* Problem *
Starting with the line that contains "Write part 3" and stopping after the line that contains "mb = MB(); mb.box(12.2,13.0,18.90,18.97,FZ,2.9);", output every line exactly as it stands.

* Provided information *
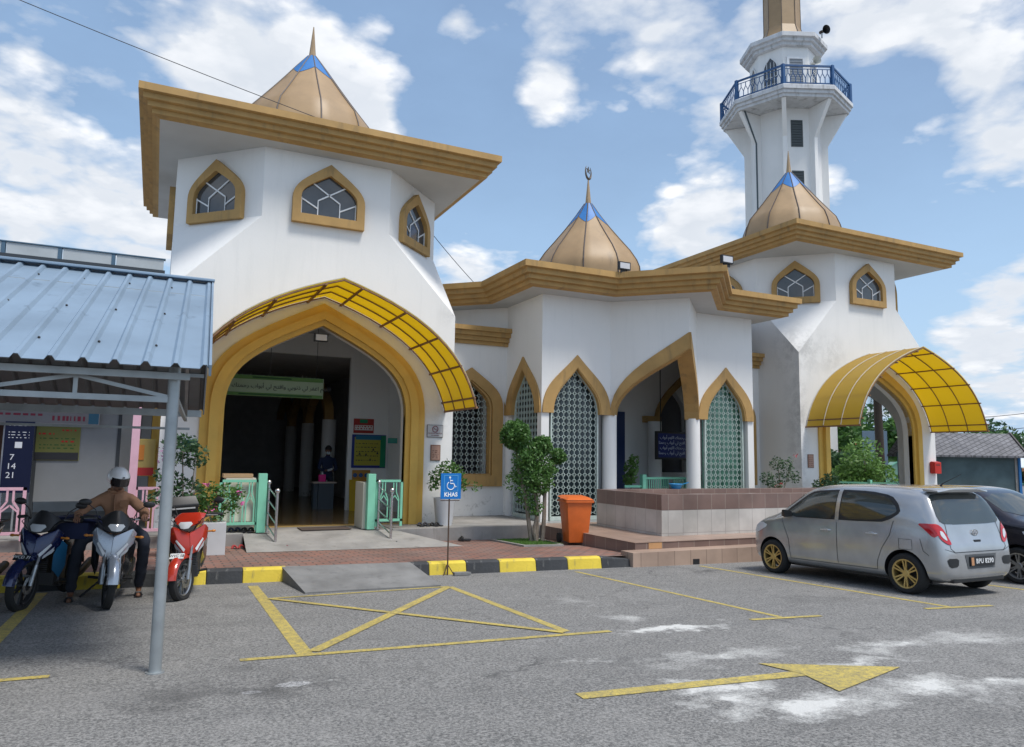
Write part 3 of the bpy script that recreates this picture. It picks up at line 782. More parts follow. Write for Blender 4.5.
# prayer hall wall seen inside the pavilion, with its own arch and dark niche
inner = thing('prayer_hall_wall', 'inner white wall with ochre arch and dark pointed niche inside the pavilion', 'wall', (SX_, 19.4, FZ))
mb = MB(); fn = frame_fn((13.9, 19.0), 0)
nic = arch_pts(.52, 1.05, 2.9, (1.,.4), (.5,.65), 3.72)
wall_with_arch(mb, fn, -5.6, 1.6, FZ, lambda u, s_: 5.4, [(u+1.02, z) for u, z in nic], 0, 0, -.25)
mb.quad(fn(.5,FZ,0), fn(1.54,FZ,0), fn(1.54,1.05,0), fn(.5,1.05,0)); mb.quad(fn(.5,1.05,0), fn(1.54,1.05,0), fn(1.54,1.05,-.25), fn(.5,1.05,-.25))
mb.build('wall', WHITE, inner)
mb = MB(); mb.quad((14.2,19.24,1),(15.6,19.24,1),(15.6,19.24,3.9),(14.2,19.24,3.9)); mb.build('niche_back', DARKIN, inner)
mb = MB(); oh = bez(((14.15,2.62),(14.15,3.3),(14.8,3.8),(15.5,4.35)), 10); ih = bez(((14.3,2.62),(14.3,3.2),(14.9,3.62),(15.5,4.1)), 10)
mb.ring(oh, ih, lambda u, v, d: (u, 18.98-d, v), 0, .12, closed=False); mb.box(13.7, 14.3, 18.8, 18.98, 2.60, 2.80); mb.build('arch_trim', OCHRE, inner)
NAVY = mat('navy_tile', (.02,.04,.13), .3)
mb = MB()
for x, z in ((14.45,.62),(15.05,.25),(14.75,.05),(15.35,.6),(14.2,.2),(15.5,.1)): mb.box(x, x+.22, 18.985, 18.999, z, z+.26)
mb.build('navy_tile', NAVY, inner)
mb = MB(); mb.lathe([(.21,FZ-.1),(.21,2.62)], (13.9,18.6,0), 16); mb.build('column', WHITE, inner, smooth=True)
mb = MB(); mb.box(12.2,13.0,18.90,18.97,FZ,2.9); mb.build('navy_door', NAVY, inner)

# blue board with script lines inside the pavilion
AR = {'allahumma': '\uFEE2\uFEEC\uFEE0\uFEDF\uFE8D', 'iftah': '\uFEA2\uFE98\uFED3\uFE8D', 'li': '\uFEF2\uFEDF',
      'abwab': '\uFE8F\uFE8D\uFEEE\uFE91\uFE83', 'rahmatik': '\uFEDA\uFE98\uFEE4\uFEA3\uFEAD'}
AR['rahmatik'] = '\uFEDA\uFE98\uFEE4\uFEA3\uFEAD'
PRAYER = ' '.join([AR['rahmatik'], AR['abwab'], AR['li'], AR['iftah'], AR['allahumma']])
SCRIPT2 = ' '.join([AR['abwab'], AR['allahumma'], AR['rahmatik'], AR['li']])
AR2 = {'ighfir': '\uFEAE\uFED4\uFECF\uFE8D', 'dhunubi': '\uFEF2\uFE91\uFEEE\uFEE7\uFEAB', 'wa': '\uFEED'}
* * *
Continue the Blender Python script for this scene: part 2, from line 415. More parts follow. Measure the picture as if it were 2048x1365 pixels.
* * *
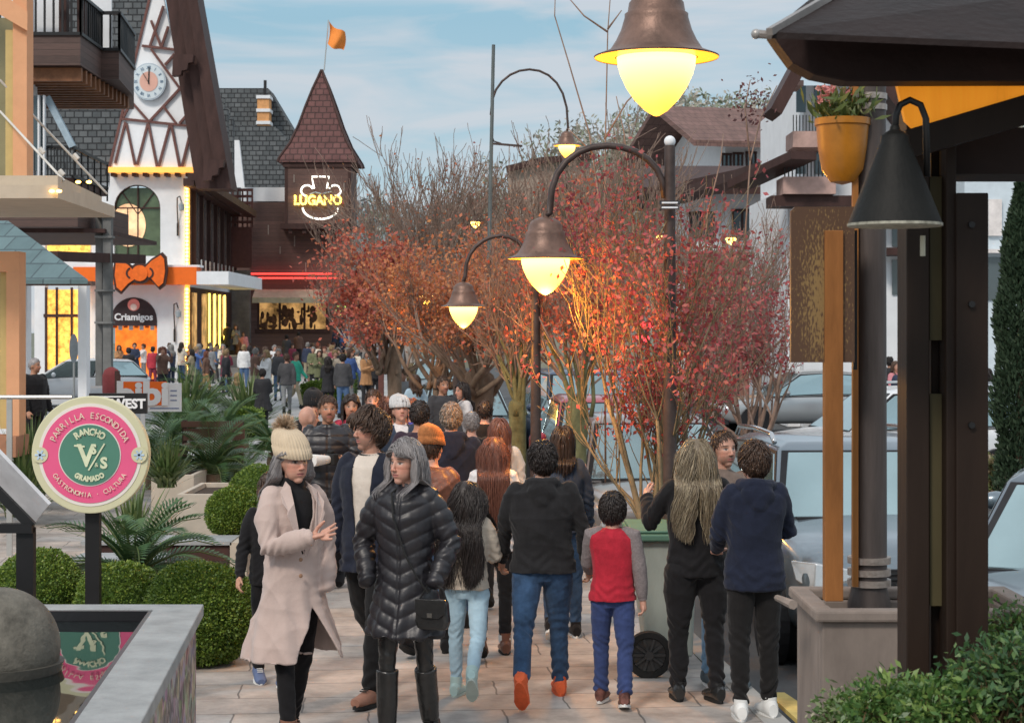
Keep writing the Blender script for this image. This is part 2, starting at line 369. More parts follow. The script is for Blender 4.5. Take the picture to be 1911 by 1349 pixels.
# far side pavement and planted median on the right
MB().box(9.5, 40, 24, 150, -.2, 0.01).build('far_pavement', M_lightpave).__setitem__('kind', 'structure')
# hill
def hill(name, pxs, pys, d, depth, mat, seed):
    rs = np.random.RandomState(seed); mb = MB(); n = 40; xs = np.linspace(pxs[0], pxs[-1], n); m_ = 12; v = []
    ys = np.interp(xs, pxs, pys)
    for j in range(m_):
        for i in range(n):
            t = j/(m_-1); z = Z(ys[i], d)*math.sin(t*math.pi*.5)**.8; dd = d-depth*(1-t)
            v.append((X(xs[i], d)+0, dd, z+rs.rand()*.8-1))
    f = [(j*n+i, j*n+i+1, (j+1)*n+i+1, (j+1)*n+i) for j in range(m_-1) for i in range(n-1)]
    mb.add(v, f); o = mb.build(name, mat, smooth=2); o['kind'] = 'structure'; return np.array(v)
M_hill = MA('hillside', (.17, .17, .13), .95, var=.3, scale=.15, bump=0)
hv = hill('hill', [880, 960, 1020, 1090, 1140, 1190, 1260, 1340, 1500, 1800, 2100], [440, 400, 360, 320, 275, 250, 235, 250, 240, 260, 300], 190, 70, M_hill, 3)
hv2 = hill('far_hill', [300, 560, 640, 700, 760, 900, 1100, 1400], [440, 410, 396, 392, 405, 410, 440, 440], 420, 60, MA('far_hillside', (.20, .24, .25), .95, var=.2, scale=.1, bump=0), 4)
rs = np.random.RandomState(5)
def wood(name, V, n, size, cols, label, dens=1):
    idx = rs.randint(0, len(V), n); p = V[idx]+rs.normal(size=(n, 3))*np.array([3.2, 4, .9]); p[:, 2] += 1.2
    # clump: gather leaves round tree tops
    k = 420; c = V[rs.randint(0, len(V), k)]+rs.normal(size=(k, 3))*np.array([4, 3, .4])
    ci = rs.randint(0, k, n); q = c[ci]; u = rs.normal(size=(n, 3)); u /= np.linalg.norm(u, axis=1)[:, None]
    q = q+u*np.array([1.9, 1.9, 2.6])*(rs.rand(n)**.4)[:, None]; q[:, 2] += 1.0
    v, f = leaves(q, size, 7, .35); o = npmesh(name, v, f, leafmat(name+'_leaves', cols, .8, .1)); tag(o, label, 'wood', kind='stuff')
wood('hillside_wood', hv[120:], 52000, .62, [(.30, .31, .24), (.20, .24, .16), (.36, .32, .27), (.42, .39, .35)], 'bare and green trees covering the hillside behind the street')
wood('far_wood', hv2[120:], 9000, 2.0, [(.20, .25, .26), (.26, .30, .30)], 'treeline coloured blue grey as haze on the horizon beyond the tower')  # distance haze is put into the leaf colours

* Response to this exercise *
Write part 3 of the bpy script that recreates this picture. It picks up at line 782. More parts follow. Write for Blender 4.5.
# prayer hall wall seen inside the pavilion, with its own arch and dark niche
inner = thing('prayer_hall_wall', 'inner white wall with ochre arch and dark pointed niche inside the pavilion', 'wall', (SX_, 19.4, FZ))
mb = MB(); fn = frame_fn((13.9, 19.0), 0)
nic = arch_pts(.52, 1.05, 2.9, (1.,.4), (.5,.65), 3.72)
wall_with_arch(mb, fn, -5.6, 1.6, FZ, lambda u, s_: 5.4, [(u+1.02, z) for u, z in nic], 0, 0, -.25)
mb.quad(fn(.5,FZ,0), fn(1.54,FZ,0), fn(1.54,1.05,0), fn(.5,1.05,0)); mb.quad(fn(.5,1.05,0), fn(1.54,1.05,0), fn(1.54,1.05,-.25), fn(.5,1.05,-.25))
mb.build('wall', WHITE, inner)
mb = MB(); mb.quad((14.2,19.24,1),(15.6,19.24,1),(15.6,19.24,3.9),(14.2,19.24,3.9)); mb.build('niche_back', DARKIN, inner)
mb = MB(); oh = bez(((14.15,2.62),(14.15,3.3),(14.8,3.8),(15.5,4.35)), 10); ih = bez(((14.3,2.62),(14.3,3.2),(14.9,3.62),(15.5,4.1)), 10)
mb.ring(oh, ih, lambda u, v, d: (u, 18.98-d, v), 0, .12, closed=False); mb.box(13.7, 14.3, 18.8, 18.98, 2.60, 2.80); mb.build('arch_trim', OCHRE, inner)
NAVY = mat('navy_tile', (.02,.04,.13), .3)
mb = MB()
for x, z in ((14.45,.62),(15.05,.25),(14.75,.05),(15.35,.6),(14.2,.2),(15.5,.1)): mb.box(x, x+.22, 18.985, 18.999, z, z+.26)
mb.build('navy_tile', NAVY, inner)
mb = MB(); mb.lathe([(.21,FZ-.1),(.21,2.62)], (13.9,18.6,0), 16); mb.build('column', WHITE, inner, smooth=True)
mb = MB(); mb.box(12.2,13.0,18.90,18.97,FZ,2.9); mb.build('navy_door', NAVY, inner)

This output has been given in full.